I’m one of the few people who liked Hagrid, or at least liked the idea of Hagrid. A groundskeeper with a fondness for dangerous animals, not because they’re dangerous, but because he sees the good in them, could be a really interesting character. Sadly, what we got was so-so comic relief.

Finally, Fred (codename: Rodent Rapier [What did he do to get a non-blindingly-obvious codename?]) reports that Voldie is keeping a low profile and might be out of the country. He also makes some not very funny jokes. And Potterwatch signs off, informing listeners that “Mad-Eye” is the next password. No mention of when they’ll be on again, mind you. I really don’t know how this resistance radio program is supposed to work.

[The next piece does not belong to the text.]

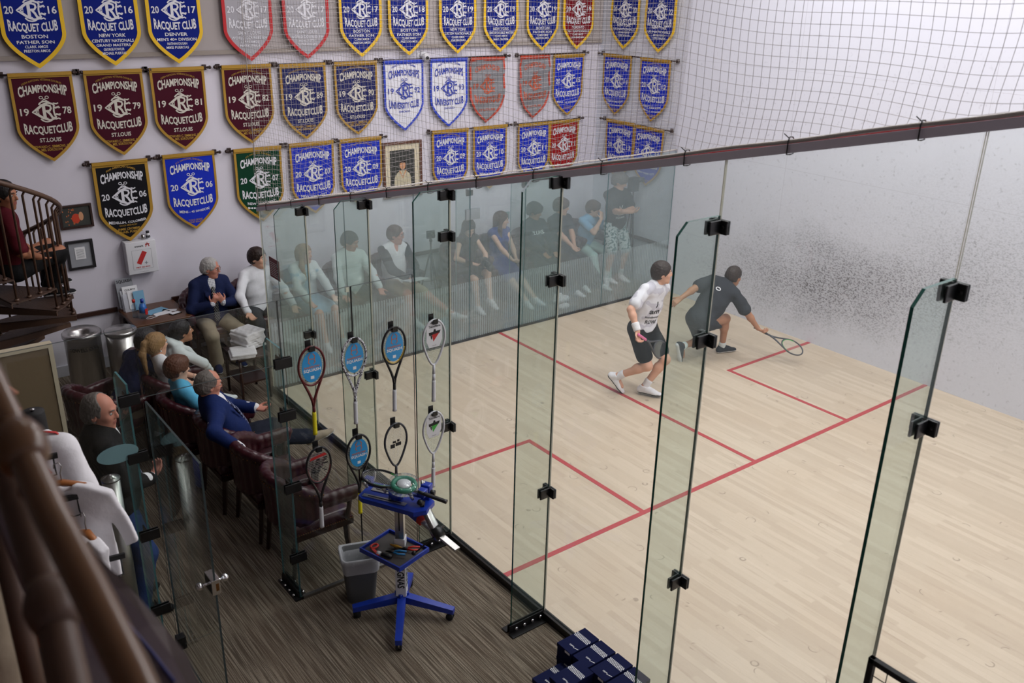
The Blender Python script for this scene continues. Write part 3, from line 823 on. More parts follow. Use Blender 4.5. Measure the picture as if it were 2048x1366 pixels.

Harry gets all excited about Voldie being out of the country. So excited, in fact, that he forgets Voldie’s name is Taboo and says it. Instead of immediately Apparating away or preparing to defend themselves or anything sensible, Ron shouts a lot and Hermione, who’s usually quick to do the right thing, does nothing. (Harry, of course, does nothing as well, but that’s normal for him.)

The Sneakoscope on the table had lit up and begun to spin; they could hear voices coming nearer and nearer: rough excited voices. Ron pulled the Deluminator out of his pocket and clicked it: Their lamps went out.

Took you long enough to react. Why is Ron the only one doing anything? Why didn’t Hermione take the time it took Ron to shout a bit and put out the lights to replace the protective spells? Or Apparate them out of there? Can this book get any stupider?

Yes, yes, it can.

“Come out of there with your hands up!” came a rasping voice through the darkness. “We know you’re in there! You’ve got half a dozen wands pointing at you and we don’t care who we curse!”

Why bother warning them, then? Why not curse first and ask questions later? You are the bad guys, you’re allowed to do that. Hell, given that wizards can Apparate, that would just be good sense. But we’ve already established that sense and logic are forbidden in this book.

I wonder what clever thing plot contrivance our heroes the Trio of idiots will do stumble across to get out of this.